Imax to Introduce Laser Projectors With ‘The Hobbit’

Imax Corp., the pioneer of large-screen cinema, plans to use the next “Hobbit” installment in December to introduce a laser projection system based on technology licensed from Eastman Kodak Co. in 2011.

The projectors will used with the release of “The Hobbit: The Battle of the Five Armies,” on Dec. 17, according to Chief Executive Officer Rich Gelfond. The Warner Bros. film, directed by Peter Jackson, will be shown in one or two theaters with the new system, as well as the entire Imax circuit. Metro-Goldwyn-Mayer Inc. shares rights to the film.

The upgrade burnishes Imax’s reputation as an innovator and lets the company offer filmmakers such as Jackson, the director of the “Hobbit” and “Lord of the Rings” movies, new technology to showcase their films. Laser projection delivers a brighter picture and greater resolution than current digital projection, Gelfond said.

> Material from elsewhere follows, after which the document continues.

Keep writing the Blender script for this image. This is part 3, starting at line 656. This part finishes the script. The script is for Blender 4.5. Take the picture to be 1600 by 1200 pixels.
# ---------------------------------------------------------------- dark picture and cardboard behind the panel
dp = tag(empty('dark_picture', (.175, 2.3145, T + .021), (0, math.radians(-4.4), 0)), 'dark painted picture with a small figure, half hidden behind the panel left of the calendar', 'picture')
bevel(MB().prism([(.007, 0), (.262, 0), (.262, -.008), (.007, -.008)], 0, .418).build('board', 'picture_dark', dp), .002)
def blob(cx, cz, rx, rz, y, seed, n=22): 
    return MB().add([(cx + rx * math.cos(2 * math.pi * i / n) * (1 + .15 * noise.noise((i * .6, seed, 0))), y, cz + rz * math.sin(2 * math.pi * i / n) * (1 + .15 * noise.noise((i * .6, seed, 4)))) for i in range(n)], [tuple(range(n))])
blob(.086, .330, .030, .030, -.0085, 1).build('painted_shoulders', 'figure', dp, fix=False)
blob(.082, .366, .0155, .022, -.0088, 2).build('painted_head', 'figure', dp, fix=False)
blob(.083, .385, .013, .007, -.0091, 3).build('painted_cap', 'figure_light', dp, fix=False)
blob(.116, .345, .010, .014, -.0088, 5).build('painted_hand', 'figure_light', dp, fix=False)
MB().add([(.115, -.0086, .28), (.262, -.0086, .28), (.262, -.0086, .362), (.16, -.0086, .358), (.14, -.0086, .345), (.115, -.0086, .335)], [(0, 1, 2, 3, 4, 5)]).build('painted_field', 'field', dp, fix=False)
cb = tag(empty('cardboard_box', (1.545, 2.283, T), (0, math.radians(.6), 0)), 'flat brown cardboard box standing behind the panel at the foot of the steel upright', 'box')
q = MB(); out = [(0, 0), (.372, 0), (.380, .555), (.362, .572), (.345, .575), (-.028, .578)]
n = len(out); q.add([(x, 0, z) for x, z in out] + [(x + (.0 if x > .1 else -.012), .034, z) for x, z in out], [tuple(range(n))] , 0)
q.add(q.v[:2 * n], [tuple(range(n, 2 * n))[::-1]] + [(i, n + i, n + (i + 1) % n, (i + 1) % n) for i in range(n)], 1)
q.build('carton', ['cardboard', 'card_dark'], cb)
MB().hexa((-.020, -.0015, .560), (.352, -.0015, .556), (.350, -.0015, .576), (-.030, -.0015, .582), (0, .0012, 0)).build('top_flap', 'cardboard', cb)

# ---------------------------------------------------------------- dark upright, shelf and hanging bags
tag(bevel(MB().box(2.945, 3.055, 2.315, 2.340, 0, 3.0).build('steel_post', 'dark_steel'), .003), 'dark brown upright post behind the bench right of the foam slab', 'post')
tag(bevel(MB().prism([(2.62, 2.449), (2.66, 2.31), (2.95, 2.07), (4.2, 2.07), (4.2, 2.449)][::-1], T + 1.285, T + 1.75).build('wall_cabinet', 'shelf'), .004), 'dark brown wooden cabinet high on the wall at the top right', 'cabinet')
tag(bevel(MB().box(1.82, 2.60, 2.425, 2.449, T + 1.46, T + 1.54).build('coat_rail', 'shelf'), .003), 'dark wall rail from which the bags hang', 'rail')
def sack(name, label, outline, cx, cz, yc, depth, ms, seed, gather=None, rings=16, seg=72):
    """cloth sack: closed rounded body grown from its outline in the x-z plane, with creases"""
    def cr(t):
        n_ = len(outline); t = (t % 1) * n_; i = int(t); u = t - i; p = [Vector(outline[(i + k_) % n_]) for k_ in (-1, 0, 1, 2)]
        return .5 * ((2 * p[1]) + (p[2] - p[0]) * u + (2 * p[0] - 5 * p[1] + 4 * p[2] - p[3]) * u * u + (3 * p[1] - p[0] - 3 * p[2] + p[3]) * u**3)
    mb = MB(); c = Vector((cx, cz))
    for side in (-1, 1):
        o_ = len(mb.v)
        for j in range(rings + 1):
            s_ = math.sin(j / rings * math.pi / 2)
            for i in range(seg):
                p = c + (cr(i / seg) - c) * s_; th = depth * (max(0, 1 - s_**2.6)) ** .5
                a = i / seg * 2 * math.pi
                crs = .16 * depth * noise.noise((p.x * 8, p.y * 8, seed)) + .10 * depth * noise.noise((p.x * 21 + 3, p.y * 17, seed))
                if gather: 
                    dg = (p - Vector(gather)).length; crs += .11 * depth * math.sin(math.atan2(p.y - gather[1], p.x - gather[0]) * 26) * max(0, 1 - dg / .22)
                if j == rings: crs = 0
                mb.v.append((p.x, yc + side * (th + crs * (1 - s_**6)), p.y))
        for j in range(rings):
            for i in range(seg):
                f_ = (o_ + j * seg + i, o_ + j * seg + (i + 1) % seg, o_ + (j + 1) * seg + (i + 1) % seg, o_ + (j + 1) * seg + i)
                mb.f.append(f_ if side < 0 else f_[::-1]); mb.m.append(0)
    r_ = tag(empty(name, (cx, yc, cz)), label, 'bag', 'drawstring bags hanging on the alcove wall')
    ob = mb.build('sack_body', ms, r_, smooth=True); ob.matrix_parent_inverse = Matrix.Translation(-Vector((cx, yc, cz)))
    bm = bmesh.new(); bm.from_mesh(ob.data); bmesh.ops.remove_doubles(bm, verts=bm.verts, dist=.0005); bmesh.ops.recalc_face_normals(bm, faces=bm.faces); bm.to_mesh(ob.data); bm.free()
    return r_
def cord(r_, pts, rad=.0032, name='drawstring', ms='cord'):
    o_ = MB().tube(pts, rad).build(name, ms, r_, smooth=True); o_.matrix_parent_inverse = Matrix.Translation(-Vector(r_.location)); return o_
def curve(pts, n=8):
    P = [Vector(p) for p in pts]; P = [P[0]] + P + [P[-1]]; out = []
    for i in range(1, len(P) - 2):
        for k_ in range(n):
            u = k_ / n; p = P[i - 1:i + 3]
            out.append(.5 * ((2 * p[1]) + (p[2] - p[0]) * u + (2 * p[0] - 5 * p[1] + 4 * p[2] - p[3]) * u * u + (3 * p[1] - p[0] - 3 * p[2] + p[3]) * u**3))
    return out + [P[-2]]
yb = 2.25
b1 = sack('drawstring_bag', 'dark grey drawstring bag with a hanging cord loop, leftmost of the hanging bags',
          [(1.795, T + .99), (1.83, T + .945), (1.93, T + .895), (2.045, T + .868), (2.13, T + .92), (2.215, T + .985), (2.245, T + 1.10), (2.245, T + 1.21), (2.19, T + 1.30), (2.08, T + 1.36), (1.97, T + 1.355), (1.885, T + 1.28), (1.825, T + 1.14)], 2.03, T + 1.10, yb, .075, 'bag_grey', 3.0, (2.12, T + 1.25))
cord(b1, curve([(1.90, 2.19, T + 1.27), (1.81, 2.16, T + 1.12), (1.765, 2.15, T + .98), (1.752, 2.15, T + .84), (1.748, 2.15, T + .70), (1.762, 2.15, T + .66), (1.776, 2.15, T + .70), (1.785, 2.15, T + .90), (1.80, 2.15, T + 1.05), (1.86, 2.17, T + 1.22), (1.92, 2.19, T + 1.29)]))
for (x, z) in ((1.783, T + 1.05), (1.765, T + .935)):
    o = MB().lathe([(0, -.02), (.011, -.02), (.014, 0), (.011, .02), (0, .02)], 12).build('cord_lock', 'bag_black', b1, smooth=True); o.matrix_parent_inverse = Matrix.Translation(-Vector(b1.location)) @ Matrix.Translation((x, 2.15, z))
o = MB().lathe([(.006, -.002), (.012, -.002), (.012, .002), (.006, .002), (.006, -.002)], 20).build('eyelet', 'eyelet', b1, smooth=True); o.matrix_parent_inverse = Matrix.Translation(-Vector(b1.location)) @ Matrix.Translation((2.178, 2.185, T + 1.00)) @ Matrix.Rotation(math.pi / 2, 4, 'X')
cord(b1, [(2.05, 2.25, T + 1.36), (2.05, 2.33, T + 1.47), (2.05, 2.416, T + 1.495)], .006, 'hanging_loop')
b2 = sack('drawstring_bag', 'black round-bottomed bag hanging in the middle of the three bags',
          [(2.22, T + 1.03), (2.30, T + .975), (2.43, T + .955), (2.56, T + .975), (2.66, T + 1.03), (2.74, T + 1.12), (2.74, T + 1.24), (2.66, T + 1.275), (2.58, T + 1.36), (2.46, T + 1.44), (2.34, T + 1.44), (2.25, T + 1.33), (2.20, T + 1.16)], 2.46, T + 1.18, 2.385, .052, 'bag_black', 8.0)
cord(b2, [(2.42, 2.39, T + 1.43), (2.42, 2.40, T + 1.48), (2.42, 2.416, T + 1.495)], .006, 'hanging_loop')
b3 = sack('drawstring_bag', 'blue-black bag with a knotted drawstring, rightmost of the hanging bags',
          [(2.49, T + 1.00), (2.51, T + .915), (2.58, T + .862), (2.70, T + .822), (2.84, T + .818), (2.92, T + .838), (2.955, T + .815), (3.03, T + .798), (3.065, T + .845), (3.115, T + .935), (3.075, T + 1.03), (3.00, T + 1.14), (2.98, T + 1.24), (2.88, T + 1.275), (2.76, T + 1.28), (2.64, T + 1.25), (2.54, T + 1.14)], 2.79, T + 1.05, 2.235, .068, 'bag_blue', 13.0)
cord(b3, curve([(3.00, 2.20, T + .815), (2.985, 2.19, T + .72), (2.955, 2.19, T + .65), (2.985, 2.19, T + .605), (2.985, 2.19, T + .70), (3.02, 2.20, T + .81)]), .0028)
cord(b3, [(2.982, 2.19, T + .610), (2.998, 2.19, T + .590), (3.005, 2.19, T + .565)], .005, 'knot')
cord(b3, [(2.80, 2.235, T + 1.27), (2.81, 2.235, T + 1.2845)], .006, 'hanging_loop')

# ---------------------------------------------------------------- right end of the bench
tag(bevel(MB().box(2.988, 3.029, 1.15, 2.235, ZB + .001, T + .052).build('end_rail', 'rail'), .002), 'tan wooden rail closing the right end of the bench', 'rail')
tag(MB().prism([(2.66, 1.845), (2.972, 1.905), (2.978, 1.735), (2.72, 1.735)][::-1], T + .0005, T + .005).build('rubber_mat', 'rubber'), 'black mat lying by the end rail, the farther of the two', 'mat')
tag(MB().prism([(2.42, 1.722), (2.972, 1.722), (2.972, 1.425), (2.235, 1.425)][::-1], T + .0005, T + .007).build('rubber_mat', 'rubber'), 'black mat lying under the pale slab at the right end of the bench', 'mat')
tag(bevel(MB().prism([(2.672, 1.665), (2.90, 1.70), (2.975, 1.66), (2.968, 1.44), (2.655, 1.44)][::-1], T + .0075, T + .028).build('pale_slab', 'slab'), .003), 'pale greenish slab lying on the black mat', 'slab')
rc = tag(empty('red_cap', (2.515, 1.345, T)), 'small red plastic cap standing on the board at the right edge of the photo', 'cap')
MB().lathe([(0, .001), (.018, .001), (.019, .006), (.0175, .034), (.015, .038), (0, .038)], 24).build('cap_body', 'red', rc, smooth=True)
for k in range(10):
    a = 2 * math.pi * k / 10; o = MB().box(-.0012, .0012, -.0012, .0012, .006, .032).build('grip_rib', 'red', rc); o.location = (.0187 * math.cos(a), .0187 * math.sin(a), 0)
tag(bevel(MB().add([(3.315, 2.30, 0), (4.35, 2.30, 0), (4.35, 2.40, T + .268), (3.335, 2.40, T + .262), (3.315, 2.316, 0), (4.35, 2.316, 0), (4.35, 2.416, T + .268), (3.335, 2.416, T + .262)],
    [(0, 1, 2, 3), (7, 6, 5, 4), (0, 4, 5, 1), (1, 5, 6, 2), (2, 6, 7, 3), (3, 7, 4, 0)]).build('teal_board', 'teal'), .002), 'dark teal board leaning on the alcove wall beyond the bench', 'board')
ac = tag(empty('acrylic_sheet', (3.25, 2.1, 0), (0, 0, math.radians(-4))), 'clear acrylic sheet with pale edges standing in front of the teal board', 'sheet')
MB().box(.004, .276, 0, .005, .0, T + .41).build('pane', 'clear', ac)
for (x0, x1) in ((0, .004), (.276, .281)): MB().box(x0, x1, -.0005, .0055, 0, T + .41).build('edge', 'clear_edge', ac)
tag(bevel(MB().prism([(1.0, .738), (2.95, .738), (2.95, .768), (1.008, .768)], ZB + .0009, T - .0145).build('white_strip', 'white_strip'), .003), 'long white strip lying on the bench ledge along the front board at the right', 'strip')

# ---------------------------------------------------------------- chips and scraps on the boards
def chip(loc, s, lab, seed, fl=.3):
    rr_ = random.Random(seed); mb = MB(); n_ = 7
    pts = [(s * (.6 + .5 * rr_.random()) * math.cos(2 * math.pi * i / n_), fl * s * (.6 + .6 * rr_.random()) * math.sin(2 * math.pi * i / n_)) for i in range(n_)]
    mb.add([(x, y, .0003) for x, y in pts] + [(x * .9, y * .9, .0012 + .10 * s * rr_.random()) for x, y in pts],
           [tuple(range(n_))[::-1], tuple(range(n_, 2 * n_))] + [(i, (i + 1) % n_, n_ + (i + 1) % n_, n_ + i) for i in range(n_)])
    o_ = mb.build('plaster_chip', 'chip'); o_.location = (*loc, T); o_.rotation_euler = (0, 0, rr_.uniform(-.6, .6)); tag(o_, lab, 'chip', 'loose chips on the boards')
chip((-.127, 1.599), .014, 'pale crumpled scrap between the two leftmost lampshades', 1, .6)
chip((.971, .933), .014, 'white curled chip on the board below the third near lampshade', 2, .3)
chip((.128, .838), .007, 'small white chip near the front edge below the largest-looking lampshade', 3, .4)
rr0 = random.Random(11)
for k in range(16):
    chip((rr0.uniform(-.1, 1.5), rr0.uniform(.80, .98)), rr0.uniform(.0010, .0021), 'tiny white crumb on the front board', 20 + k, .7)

“The images with laser projection are spectacular,” Gelfond said. “They are brighter, and will eventually be as good as film -- maybe better in some respects.”

Some directors have rejected the shift to digital that theaters have undertaken over recent years, citing artistic and economic reasons.

At a press conference at the Cannes Film Festival this year, Quentin Tarantino, the director of “Pulp Fiction” and “Reservoir Dogs,” described advent of digital technology as the “death of cinema.”

Artistic Concern

Tarantino and Christopher Nolan, who directed the “Dark Knight” series and is releasing “Interstellar” in November, insist on shooting their movies with film.

Some studios and filmmakers negotiated a deal earlier this year to keep Kodak making film, a business the company no longer saw as economical as demand for the product faded with the rise of digital.

Imax, based in Mississauga, Ontario, has invested $50 million in the technology, Gelfond said. Imax agreed in 2011 to pay more than $10 million to Kodak, plus royalties and a milestone payment, people with knowledge of the matter said at the time.

Imax has sold more than 65 laser systems to theaters, Greg Foster, CEO of the Imax Entertainment unit, said at a Bank of America conference in September.

Imax rose 0.8 percent to $27 at 11:36 a.m. in New York. The shares had fallen 9.2 percent this year through yesterday.